Tom worked on perimeter watch at Marine Corps camp Phu Bi, a base near the city Hue. There he was involved in heavy warfare during the Tet Offensive of 1968. Fighting was very intense with house-to-house and hand-to-hand combat. The enemy was hard to identify at times, since they were taking helmets and jackets off deceased Marines to use as a disguise, even talking in English. After being there for about ten days, Tom returned home to attend his father’s funeral.

When he returned to Vietnam, he attended a small weapons repair school in Okinawa. Here he was able to spend time with his brother Clarence, who was serving there in the Air Force. At the end of April 1968, he reunited with his unit to help protect hills that surrounded the Khe Sanh Base. On Memorial Day, they were ambushed while heading to assist another Marine unit that was under attack from a large force of the North Vietnam Army. During this battle, thirteen Marines where lost (one soldier, Gatewood, is still MIA) and thirty-two others were wounded.

When orders came to evacuate, everything that could not be carried out had to be destroyed ... bunkers, sh!tters ... trenches caved in. He recalls they had very few supplies and were left for two weeks while waiting for reinforcements. A fellow soldier, Tom Mahoney, was first to be shot when he ventured outside the wire to relieve himself. Napalm and tear gas were dropped when rescue finally came. During the siege of Khe Sanh, Tom (Tugboat) was blown out of a trench line and had to be evacuated with an injury to his hand. He was awarded a silver star for his distinguished combat service.
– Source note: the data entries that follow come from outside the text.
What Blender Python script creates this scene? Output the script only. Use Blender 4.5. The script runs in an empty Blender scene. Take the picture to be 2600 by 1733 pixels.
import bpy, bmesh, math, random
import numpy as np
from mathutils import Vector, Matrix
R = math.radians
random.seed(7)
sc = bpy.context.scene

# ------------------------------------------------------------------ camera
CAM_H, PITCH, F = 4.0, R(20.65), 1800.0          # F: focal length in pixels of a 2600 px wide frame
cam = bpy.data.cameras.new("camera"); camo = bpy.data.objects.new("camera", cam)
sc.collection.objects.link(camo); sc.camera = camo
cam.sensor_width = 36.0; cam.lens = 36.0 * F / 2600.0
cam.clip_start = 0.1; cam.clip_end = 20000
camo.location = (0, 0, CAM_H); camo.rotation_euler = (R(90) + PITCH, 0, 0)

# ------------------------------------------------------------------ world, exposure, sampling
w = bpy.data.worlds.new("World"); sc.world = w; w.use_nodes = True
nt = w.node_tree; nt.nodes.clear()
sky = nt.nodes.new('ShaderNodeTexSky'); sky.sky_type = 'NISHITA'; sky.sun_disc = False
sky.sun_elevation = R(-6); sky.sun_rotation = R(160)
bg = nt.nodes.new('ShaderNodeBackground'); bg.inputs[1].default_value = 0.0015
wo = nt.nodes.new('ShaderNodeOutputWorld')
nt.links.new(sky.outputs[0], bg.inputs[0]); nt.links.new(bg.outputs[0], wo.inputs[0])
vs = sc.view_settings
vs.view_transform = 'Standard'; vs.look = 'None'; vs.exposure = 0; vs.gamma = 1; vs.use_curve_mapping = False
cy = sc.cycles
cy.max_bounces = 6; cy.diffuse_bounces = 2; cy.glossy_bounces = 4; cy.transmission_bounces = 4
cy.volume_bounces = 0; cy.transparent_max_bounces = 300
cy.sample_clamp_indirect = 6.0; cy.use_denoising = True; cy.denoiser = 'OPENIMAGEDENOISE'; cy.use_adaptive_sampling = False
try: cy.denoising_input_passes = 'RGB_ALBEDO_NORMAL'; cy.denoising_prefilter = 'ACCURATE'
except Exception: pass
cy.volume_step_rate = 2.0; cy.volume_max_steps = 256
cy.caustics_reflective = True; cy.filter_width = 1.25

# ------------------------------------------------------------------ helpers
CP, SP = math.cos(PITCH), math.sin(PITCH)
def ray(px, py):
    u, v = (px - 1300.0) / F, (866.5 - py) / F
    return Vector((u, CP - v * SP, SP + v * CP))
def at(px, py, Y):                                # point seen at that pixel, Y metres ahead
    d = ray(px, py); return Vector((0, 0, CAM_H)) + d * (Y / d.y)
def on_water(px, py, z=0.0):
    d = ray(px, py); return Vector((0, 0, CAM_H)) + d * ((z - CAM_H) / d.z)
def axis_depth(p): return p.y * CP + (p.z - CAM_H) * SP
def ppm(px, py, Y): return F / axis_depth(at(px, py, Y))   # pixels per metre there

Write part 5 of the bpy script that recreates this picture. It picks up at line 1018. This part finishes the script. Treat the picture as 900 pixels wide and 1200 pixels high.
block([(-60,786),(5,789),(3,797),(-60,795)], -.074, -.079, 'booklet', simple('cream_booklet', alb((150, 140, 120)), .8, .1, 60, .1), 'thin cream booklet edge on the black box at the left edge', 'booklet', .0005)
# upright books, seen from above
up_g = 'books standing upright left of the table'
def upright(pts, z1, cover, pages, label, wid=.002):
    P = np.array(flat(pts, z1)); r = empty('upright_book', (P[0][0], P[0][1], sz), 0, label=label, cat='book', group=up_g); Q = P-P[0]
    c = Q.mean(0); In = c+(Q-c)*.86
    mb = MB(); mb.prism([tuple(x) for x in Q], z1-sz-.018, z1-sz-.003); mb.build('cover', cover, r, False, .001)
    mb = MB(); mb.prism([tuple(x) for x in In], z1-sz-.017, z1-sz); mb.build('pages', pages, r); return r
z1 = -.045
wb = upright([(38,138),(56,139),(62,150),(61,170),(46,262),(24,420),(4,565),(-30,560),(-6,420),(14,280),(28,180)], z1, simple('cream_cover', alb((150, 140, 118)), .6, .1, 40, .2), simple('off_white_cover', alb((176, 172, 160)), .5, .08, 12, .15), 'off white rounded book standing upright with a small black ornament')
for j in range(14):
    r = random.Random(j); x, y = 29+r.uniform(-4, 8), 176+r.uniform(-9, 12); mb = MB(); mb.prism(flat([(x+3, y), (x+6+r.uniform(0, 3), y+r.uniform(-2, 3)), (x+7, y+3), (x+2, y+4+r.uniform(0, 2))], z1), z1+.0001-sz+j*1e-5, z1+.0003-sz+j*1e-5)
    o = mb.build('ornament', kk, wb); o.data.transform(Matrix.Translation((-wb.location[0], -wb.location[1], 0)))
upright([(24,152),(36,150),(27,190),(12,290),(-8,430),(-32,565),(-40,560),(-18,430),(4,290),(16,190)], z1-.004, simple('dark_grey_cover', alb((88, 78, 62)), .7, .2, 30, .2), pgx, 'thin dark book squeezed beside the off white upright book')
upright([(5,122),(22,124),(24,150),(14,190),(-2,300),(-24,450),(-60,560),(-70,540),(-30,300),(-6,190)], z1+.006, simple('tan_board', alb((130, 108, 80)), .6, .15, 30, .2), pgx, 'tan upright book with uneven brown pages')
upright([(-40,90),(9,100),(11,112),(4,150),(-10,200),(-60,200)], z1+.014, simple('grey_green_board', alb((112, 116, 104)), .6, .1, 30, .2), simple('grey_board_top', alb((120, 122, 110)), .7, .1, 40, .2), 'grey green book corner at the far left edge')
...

There were many good men that laid down their lives for us during the Vietnam War, they will be remembered for their bravery and sacrifices. In June of 2016, Tom participated in an investigative trip to Vietnam meant to recover LCpl Mahoney’s remains and bring him home for a proper burial. On returning to those battle hills 48 years later, the entire terrain was different. Jungle forests had grown-up, and climbing to the top of the hill was difficult. After tracing trench lines on each side of the hill, soon a depression in the ground was identified as a bomb crater where the fallen hero’s body lay. The area was marked and after a day of exploration the discoveries made presented strong leads to finding LCpl Mahoney’s body.

Tom Northrup, a.k.a Tugboat, plans to return at a future date when the Vietnamese authorities give permission for further excavation of the area.